■ **DATA EXTRACT**:
_ _ _ _ _ _ _

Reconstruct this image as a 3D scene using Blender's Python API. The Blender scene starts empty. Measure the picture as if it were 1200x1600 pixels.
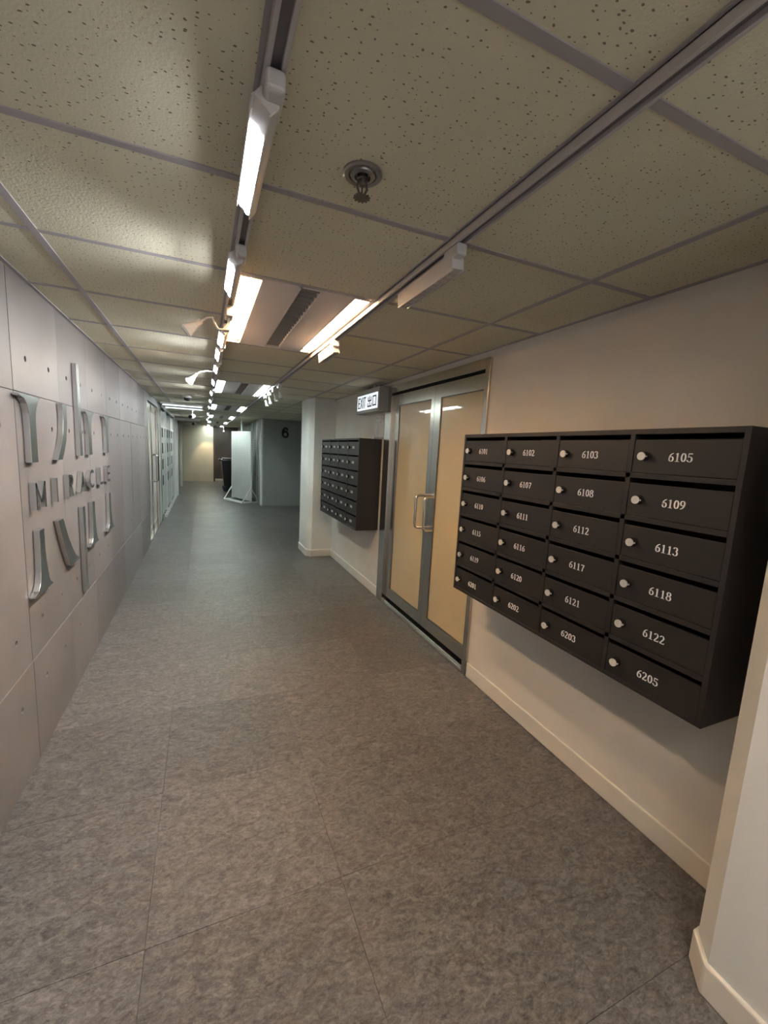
import bpy, bmesh, math, random
from mathutils import Vector, Matrix
random.seed(7)
SC = bpy.context.scene
COL = SC.collection

# ------------------------------------------------------------------ camera
cam_d = bpy.data.cameras.new('camera')
cam = bpy.data.objects.new('camera', cam_d); COL.objects.link(cam)
YAW, PITCH, ROLL, FPX = 0.41219265, -0.14208998, 0.05201521, 651.65682
_f = Vector((math.sin(YAW)*math.cos(PITCH), math.cos(YAW)*math.cos(PITCH), math.sin(PITCH)))
_r = Vector((math.cos(YAW), -math.sin(YAW), 0)); _u = _r.cross(_f)
_r2 = _r*math.cos(ROLL)+_u*math.sin(ROLL); _u2 = -_r*math.sin(ROLL)+_u*math.cos(ROLL)
m = Matrix((( _r2.x, _u2.x, -_f.x), (_r2.y, _u2.y, -_f.y), (_r2.z, _u2.z, -_f.z))).to_4x4()
m.translation = (0, 0, 1.475)
cam.matrix_world = m
cam_d.sensor_fit = 'HORIZONTAL'; cam_d.sensor_width = 36; cam_d.lens = 36*FPX/1200
cam_d.clip_start = 0.02
SC.camera = cam

# ------------------------------------------------------------------ world, exposure
w = bpy.data.worlds.new('world'); SC.world = w; w.use_nodes = True
w.node_tree.nodes['Background'].inputs[0].default_value = (0.93, 0.97, 1.0, 1)
w.node_tree.nodes['Background'].inputs[1].default_value = 0.42
SC.view_settings.view_transform = 'Standard'; SC.view_settings.look = 'None'
SC.view_settings.gamma = 1; SC.view_settings.use_curve_mapping = False
SC.view_settings.exposure = 1.82
SC.cycles.use_light_tree = False; SC.cycles.adaptive_threshold = 0.05; SC.cycles.caustics_reflective = False; SC.cycles.caustics_refractive = False
SC.cycles.max_bounces = 5; SC.cycles.diffuse_bounces = 4; SC.cycles.glossy_bounces = 3; SC.cycles.transparent_max_bounces = 6
TUBE_WARM, TUBE_WARM_COL = 27.0, (1.0, 0.75, 0.51)
TUBE_COOL, TUBE_COOL_COL = 18.0, (0.82, 1.0, 0.98)
TUBE_BACK, TUBE_BACK_COL = 31.0, (1.0, 0.92, 0.84)
LED, BEAM, LED_COL = 16.0, 1.45, (0.90, 0.95, 1.0)

XL, XR, ZC = -0.705, 1.631, 2.128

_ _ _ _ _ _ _

■ **TASK REQUIREMENTS**:
Write out nothing but the lines from the start of the data through the line with "COL = SC.collection". Leave out the pictures.

■ **TASK ANSWER**:
Reconstruct this image as a 3D scene using Blender's Python API. The Blender scene starts empty. Measure the picture as if it were 1200x1600 pixels.
import bpy, bmesh, math, random
from mathutils import Vector, Matrix
random.seed(7)
SC = bpy.context.scene
COL = SC.collection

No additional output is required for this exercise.